We need a fossil fuel transition plan, not a pipeline
Why don’t we all hold hands and jump off a bridge together? Because we know what will happen when we reach the water. Well, buying a pipeline which will guarantee Canada fails to meet its climate targets, and locks in decades of further pollution over its lifetime is like holding hands and leaping to our death.
So why do it, Finance Minister Bill Morneau? Why buy a pipeline that will ensure economic and environmental disaster, Prime Minister Trudeau? Why threaten any credibility you had on climate change by investing billions to prop up a fossil fuel project instead of investing in a just transition to a green economy?

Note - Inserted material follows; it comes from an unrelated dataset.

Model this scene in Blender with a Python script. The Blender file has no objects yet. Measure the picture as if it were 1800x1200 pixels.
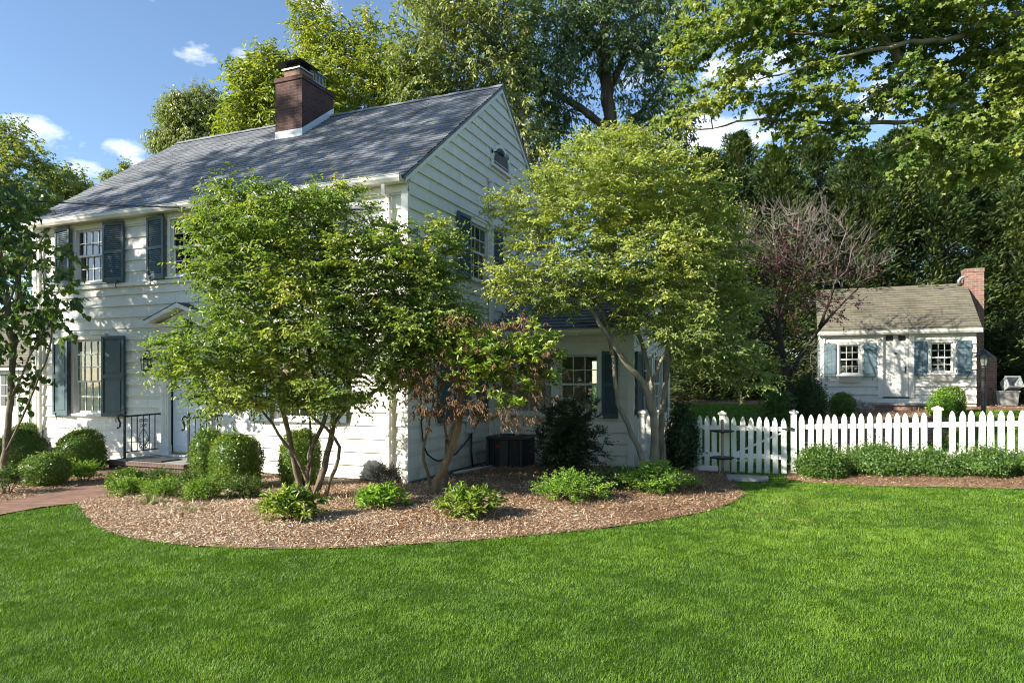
import bpy, math, random
import numpy as np
from mathutils import Vector, Matrix
from mathutils.geometry import delaunay_2d_cdt

C = bpy.context.scene.collection
R = math.radians
rng = np.random.default_rng(7)
random.seed(7)

# ---------------------------------------------------------------- frame of the place
CAMZ = 1.75
TH = R(-22.14)                                   # the house axes are turned from the camera axes
U = np.array([math.cos(TH), math.sin(TH)])       # along the facade, to the right
V = np.array([-math.sin(TH), math.cos(TH)])      # from the facade into the house
K = np.array([-1.769, 11.6])                     # near corner of the house
COT = np.array([13.6, 20.0])                     # near corner of the cottage
SUN_EL = R(27)
SUN_H = np.array([-0.90, -0.436])

def smooth(a, b, x):
    t = np.clip((np.asarray(x, float) - a) / (b - a), 0, 1)
    return t * t * (3 - 2 * t)

def hs(x, y):
    dx, dy = np.asarray(x, float) - K[0], np.asarray(y, float) - K[1]
    return dx * U[0] + dy * U[1], dx * V[0] + dy * V[1]

def hw(a, s, o=None):
    o = K if o is None else o
    return o[0] + a * U[0] + s * V[0], o[1] + a * U[1] + s * V[1]

def gz(x, y):
    "height of the ground"
    a, s = hs(x, y)
    r1 = 0.042 * np.clip(a - 5.0, 0, 6) * np.clip((s + 3) / 6, 0, 1)
    r2 = (0.70 + 0.32 * (1 - smooth(5, 8.5, a))) * smooth(4.4, 13, s) * smooth(1, 3, a)
    r3 = 1.1 * smooth(15, 40, s) * smooth(-4, 6, a)
    return r1 + r2 + r3

def at(px, py, Y):
    "a point of the photo at distance Y"
    return np.array([(px - 900) / 1200 * Y, Y, CAMZ - (py - 670) / 1200 * Y])

def spot(px, py):
    "a point of the photo on the ground"
    Y = 12.0
    for _ in range(30):
        x = (px - 900) / 1200 * Y
        Y = 0.5 * Y + 0.5 * (CAMZ - float(gz(x, Y))) * 1200 / (py - 670)
    return (px - 900) / 1200 * Y, Y

# ---------------------------------------------------------------- scene objects
def tag(o, label=None, cat=None, group=None, kind=None):
    if label: o['label'] = label
    if cat: o['category'] = cat
    if group: o['group'] = group
    if kind: o['kind'] = kind
    return o

def empty(name, loc, rz=0.0, label=None, cat=None, group=None):
    o = bpy.data.objects.new(name, None)
    C.objects.link(o)
    o.location = loc
    o.rotation_euler = (0, 0, rz)
    o.empty_display_size = 0.2
    return tag(o, label, cat, group)

def link(name, me, mat=None, parent=None):
    o = bpy.data.objects.new(name, me)
    C.objects.link(o)
    if parent is not None: o.parent = parent
    if mat is not None and not me.materials:
        for m in (mat if isinstance(mat, (list, tuple)) else [mat]):
            me.materials.append(m)
    return o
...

Why jeopardize the health of our country, its environment and its citizens? Why dismiss the science-based evidence that we are living in a warmer world, a world that needs us to step away from our dependence on fossil fuels and to commit to clean energy?
Climate change is here: Heatwaves in central Canada, forest fires in British Columbia, flooding on the Prairies and in the Maritimes. Temperature records have been set all over the world in recent weeks, from across Asia to the Middle East, in southern Europe and North Africa, and from Quebec to California.
Canada committed to cutting our carbon pollution to 30 per cent below 2005 levels by 2030, but a recent report from provincial and federal auditors general show we have no plan to meet those targets. Oil and gas is the single most polluting industry in Canada.
Now is no time to build a pipeline. Now is the time to hold hands and walk together toward a future of clean energy and environmental stewardship. This is the jump we need to take now. A leap toward sustaining life for all Canadians and for the world.
We need a real plan to transition off fossil fuels, not another pipeline to set us back.